**Written task**
Write out, word for word, only the data from its first line to the line containing "C = scene.collection".

....................

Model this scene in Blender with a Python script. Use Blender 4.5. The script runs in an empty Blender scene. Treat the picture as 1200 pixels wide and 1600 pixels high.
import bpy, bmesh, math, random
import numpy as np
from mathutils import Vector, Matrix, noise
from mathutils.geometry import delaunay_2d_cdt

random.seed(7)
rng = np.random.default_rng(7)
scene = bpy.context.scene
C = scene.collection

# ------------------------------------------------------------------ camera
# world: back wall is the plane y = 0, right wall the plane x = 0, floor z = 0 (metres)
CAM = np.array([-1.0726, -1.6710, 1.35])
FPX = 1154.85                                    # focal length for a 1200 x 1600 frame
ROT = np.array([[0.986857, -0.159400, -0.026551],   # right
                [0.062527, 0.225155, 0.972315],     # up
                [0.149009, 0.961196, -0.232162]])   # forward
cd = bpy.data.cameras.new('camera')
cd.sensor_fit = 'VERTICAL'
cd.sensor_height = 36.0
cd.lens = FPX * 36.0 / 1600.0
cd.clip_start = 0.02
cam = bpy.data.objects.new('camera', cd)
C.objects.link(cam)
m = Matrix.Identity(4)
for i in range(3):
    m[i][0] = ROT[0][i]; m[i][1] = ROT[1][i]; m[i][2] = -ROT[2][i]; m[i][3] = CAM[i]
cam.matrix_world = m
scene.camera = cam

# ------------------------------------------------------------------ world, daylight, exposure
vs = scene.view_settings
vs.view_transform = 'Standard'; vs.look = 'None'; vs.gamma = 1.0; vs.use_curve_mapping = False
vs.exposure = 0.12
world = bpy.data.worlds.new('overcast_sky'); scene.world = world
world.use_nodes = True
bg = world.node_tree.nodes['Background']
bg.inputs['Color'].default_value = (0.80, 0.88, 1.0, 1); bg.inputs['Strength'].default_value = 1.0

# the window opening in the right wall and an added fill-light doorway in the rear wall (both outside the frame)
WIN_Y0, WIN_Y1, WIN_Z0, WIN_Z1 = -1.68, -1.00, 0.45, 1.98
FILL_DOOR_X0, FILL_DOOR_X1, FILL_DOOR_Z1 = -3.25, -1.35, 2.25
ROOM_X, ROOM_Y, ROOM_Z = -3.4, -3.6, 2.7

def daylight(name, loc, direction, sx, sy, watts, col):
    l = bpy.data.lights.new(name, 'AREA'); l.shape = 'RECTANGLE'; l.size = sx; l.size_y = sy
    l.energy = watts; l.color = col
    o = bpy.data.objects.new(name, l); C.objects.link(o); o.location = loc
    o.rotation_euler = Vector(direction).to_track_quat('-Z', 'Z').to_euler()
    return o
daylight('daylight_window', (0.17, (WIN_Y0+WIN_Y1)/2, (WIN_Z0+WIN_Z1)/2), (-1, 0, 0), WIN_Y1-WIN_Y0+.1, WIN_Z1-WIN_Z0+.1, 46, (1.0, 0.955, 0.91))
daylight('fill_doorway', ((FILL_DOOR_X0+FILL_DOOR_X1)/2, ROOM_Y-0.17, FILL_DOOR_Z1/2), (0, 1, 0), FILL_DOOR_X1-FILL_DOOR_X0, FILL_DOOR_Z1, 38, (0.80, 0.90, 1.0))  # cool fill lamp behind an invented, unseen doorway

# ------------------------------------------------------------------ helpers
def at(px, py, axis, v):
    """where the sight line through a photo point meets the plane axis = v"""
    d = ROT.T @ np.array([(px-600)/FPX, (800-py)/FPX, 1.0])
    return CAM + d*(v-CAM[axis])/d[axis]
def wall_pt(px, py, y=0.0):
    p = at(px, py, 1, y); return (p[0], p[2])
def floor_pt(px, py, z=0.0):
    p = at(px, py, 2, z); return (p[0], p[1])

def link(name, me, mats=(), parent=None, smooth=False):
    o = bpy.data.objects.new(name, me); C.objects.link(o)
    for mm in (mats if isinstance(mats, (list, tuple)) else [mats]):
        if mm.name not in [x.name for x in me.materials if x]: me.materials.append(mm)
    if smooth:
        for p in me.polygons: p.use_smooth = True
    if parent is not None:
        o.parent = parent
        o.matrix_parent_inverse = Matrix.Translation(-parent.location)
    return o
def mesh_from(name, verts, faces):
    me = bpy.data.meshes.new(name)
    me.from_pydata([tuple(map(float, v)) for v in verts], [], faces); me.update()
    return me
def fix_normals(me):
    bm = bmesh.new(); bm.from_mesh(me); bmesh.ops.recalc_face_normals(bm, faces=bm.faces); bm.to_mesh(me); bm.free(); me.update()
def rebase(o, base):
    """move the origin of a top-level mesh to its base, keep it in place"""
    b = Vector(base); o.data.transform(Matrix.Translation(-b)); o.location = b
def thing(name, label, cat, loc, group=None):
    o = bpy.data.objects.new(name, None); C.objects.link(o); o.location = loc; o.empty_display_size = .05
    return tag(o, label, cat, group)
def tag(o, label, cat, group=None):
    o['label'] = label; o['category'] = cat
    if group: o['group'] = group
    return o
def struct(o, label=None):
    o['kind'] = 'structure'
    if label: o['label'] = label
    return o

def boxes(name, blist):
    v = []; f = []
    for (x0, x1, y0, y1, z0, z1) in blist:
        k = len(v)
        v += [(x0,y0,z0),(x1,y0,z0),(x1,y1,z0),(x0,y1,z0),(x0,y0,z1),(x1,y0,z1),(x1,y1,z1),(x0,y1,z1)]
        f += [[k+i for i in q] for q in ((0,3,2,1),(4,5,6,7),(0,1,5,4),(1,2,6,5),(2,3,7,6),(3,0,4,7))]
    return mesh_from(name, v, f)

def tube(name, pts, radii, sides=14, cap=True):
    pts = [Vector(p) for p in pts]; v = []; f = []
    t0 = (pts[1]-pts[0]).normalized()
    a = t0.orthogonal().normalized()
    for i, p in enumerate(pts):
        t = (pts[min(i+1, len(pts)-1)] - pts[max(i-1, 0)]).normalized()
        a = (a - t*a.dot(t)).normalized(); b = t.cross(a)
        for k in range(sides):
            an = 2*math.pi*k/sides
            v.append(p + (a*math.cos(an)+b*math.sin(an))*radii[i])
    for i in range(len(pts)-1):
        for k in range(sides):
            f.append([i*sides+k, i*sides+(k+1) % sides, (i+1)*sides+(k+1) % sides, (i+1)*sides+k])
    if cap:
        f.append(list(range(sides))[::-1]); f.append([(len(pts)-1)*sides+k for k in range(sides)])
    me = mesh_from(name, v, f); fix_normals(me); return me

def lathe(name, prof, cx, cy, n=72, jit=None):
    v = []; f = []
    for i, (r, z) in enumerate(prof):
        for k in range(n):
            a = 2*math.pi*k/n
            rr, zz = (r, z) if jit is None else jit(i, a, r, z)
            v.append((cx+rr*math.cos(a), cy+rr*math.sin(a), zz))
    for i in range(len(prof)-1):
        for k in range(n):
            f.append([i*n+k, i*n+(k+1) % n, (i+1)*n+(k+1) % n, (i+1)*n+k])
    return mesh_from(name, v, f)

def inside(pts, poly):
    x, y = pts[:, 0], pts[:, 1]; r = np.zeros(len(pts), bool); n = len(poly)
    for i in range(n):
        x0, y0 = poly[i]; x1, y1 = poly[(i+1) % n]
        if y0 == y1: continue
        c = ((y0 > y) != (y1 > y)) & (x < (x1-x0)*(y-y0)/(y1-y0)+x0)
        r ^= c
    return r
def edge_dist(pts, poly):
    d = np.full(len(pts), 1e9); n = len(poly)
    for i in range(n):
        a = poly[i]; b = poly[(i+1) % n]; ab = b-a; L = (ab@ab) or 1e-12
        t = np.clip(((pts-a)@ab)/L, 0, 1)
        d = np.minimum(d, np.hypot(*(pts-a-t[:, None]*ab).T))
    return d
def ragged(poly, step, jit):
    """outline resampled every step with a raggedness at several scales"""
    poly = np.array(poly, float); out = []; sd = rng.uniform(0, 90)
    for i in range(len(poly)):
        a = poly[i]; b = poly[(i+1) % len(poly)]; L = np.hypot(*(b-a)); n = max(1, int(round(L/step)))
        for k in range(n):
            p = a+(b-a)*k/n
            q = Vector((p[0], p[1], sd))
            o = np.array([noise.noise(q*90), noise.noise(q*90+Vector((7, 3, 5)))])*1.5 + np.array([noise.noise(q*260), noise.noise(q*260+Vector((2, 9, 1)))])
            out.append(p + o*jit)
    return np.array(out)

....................

**Result for this task**
Model this scene in Blender with a Python script. Use Blender 4.5. The script runs in an empty Blender scene. Treat the picture as 1200 pixels wide and 1600 pixels high.
import bpy, bmesh, math, random
import numpy as np
from mathutils import Vector, Matrix, noise
from mathutils.geometry import delaunay_2d_cdt

random.seed(7)
rng = np.random.default_rng(7)
scene = bpy.context.scene
C = scene.collection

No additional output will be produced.